提案書の書くべき項目のほとんどを網羅しているので、抜け漏れ感は少ないです。
また、提案書を書く上での良い例と悪い例が明記されているので、納得感も高いです。
これも、読者が抱いている「とはいえ」の部分をおさえて書かれているからなのでしょう。
明日からすぐ実践できるほど具体的な内容か?
「提案書の4段フォーマット」など、明日からすぐに使える要素がたくさん盛り込んであります。
一方で、目標と現状のGAPをあぶり出す「GAPの法則」や、情報の刻み方である「具体化、歴史化、比喩化、分岐化」を使いこなすには、何度も実践を繰り返して訓練する必要がありそうです。
学び
わたしは提案書のフォーマットに、よく「Why→What→How」を使っています。
Whyには、背景を書いた後に、目的を書きます。
背景には、「いまどんな状況に置かれているか」「解決しないといけない問題の構造はどうなっているか」を書きます。これが「目的の材料」になります。

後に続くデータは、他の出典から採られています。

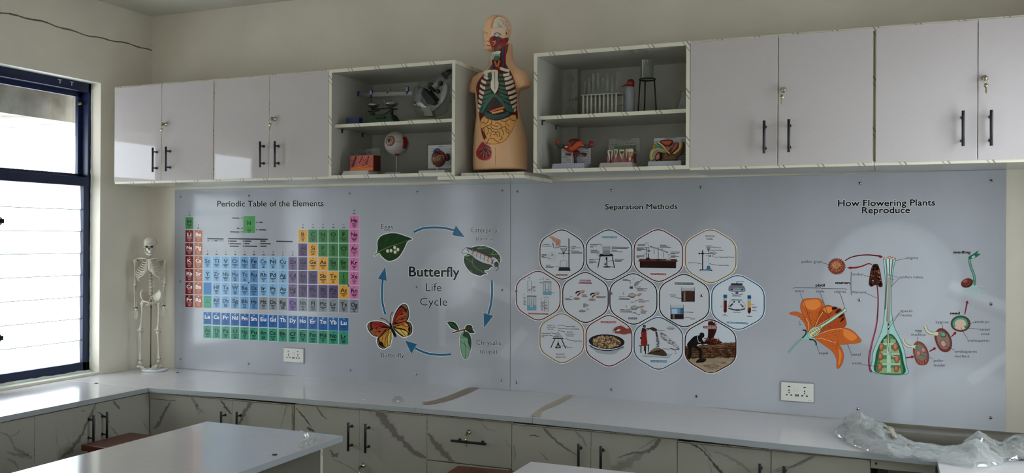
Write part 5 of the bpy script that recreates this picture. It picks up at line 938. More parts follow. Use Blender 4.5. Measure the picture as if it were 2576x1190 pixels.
# ---- sockets on the boards
def socket(q, label, sc):
    tl, tr, brr, bl_ = [PY(*p, YB-.004) for p in q]; x0, x1, z0, z1 = (tl.x+bl_.x)/2, (tr.x+brr.x)/2, (bl_.z+brr.z)/2, (tl.z+tr.z)/2
    u = thing('wall_socket', label, 'socket', ((x0+x1)/2, YB, (z0+z1)/2), 'double wall sockets'); y = YB-.009; w, hh = x1-x0, z1-z0
    MB().box(x0, x1, y, YB-.001, z0, z1, M_WHITEP).build('face_plate', u, bevel=.002)
    MB().box(x0+.002, x1+.004, YB-.004, YB-.0005, z0-.003, z1+.006, M_BEDGE).build('back_box', u)
    for i, c in enumerate((.25, .73)):
        b = MB(); X = lambda f: x0+w*f; Z = lambda f: z0+hh*f
        def slot(cx, cz, a_, b_): b.box(X(cx)-a_, X(cx)+a_, y-.0004, y+.001, Z(cz)-b_, Z(cz)+b_, M_SLOT)
        slot(c, .79, .006, .0022); slot(c, .58, .0025, .004); slot(c, .46, .0025, .003); slot(c-.07, .33, .0045, .0028); slot(c+.07, .33, .0045, .0028); b.build('socket_outlet', u, weld=False)
    for c in (.455, .535): MB().box(x0+w*(c-.036), x0+w*(c+.036), y-.0025, y+.001, z0+hh*.52, z0+hh*.74, M_WHITEP).build('switch', u, bevel=.0008)
    b = MB()
    for c in (.465, .53): b.box(x0+w*c-.0028, x0+w*c+.0028, y-.0004, y+.001, z0+hh*.27, z0+hh*.40, M_SLOT)
    b.build('usb_port', u); MB().box(x0+w*.84, x0+w*.93, y-.0003, y+.001, z0+hh*.085, z0+hh*.1, mat('grey_mark', '6a6c6e', .5)).build('maker_mark', u)
socket([(714.5, 876), (764, 877.5), (763.5, 912.5), (714.5, 910.5)], 'white double socket below the periodic table', 1)
socket([(1965, 961), (2047, 966), (2046, 1013), (1965, 1006.5)], 'white double socket at the lower end of the flowering plants poster', 1)
# ================================================================ SKELETON MODEL IN THE CORNER
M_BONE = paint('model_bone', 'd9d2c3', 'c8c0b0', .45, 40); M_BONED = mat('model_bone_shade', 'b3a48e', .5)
M_ROD = mat('green_rod', '3f5a52', .3, .6); M_JNT = mat('joint_black', '17161a', .5); M_DISC = mat('white_disc', 'dfe1e6', .3)
ZB = zt(-4.2); YS = -.15; SK = Vector((PY(389, 930, YS).x, YS, ZB))
sk = thing('skeleton_model', 'white human skeleton model on a round white stand in the window corner', 'skeleton model', SK)
def S(cx, cy, d=0): return PY(300+cx/2.975, 560+cy/2.975, YS+d+(cx-232)*.00049)
U = .00082                                        # metres per unit of that picture
MB().lathe([(0, 0), (.074, 0), (.078, .004), (.078, .010), (.073, .014), (0, .014)], (SK.x, SK.y, ZB+.0003), M_DISC, 40).build('stand_base', sk)
p = S(238, 560, .01); MB().tube([(p.x, p.y, ZB+.014), p], .0028, M_ROD, 12).lathe([(.006, 0), (.006, .02), (.003, .026)], (p.x, p.y, ZB+.014), M_ROD, 14).lathe([(.004, -.006), (.004, .006)], S(238, 632, .01), M_JNT, 10).build('stand_pole', sk)
def bone(name, pts, r, ends=1.7, n=10, m=None):
    pts = [Vector(p) for p in pts]; q = []; rr = []
    for i in range(9):
        t = i/8; f = t*(len(pts)-1); a = min(int(f), len(pts)-2); q.append(pts[a].lerp(pts[a+1], f-a)); e = abs(2*t-1)
        rr.append(r*(.82+(ends-.82)*max(0, (e-.62)/.38)**1.2))
    b = MB().tube(q, rr, m or M_BONE, n); b.ball(q[0], rr[0]*1.05, m or M_BONE, 10, 8).ball(q[-1], rr[-1]*1.05, m or M_BONE, 10, 8); return b
# skull: cranium, brow, cheekbones, dark sockets and nose opening
c = S(231, 152, -.01); b = MB(); vs, fs = [], []; NU, NV = 28, 20
def skullr(t, a):
    """t: polar angle from the crown, a: azimuth (a = -90 deg faces the room)"""
    x, y, z = math.sin(t)*math.cos(a), math.sin(t)*math.sin(a), math.cos(t)
    w = .0372*(1-.30*max(0, -z-.1)); f = .047*(1-.22*max(0, -z)); h = .039
    if z < 0 and y < 0: f *= .92
    return Vector((x*w, y*f*(.86 if y < 0 else 1), z*h))
for i in range(NV+1):
    for j in range(NU): vs.append(c+skullr(PI*i/NV, 2*PI*j/NU))
for i in range(NV):
    for j in range(NU): fs.append((i*NU+j, (i+1)*NU+j, (i+1)*NU+(j+1) % NU, i*NU+(j+1) % NU))
b.add(vs, fs, M_BONE, True)
b.ball(S(224, 200, -.035), (.021, .017, .018), M_BONE, 14, 10)                                           # maxilla
for cx in (196, 256): b.ball(S(cx, 186, -.027), (.010, .014, .0065), M_BONE, 10, 8); b.tube(smooth([S(cx, 188, -.028), S(cx+(-12 if cx < 220 else 10), 186, -.012), S(cx+(-10 if cx < 220 else 10), 182, .01)], n=4), .003, M_BONE, 8)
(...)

次に目的には、「何のためにやるのか」「何を達成したら、ゴールしたといえるのか」を書きます。
Whatには、問題を解決するために取り得るオプションや優先順位が入ります。「取り得るオプションはAとBとCです。XXの観点から、私はAをやるべきだと思います」まで書き切ることを大事にしています。
最後にHowには、スケジュール・体制・予算・コミュニケーションプラン(会議体など)を書きます。
…とこんな感じで提案書を書いていました。
そして今回、本書を読んだことで、自分なりの提案書の型をバージョンアップすることができました。それが次の図です。
大きくは2つ学びがありました。
- Whatで提案事項を書くときは「四象限の法則」を意識する。重要かつ相手が気づいていない提案を2-5割、重要かつ相手も気づいている提案を5-8割盛り込んでおく
- Howには「やらない理由つぶし」を盛り込んでおく。そのためにも「とはいえ」を考え抜く必要がある
この気づきを250円で得ることができたのは、自分にとって本当に大きかったです。
先月にこの本を読んで、何度か実践してみましたが、早くも効果を実感しています。
たくさんの社会人に届いてほしい一冊です。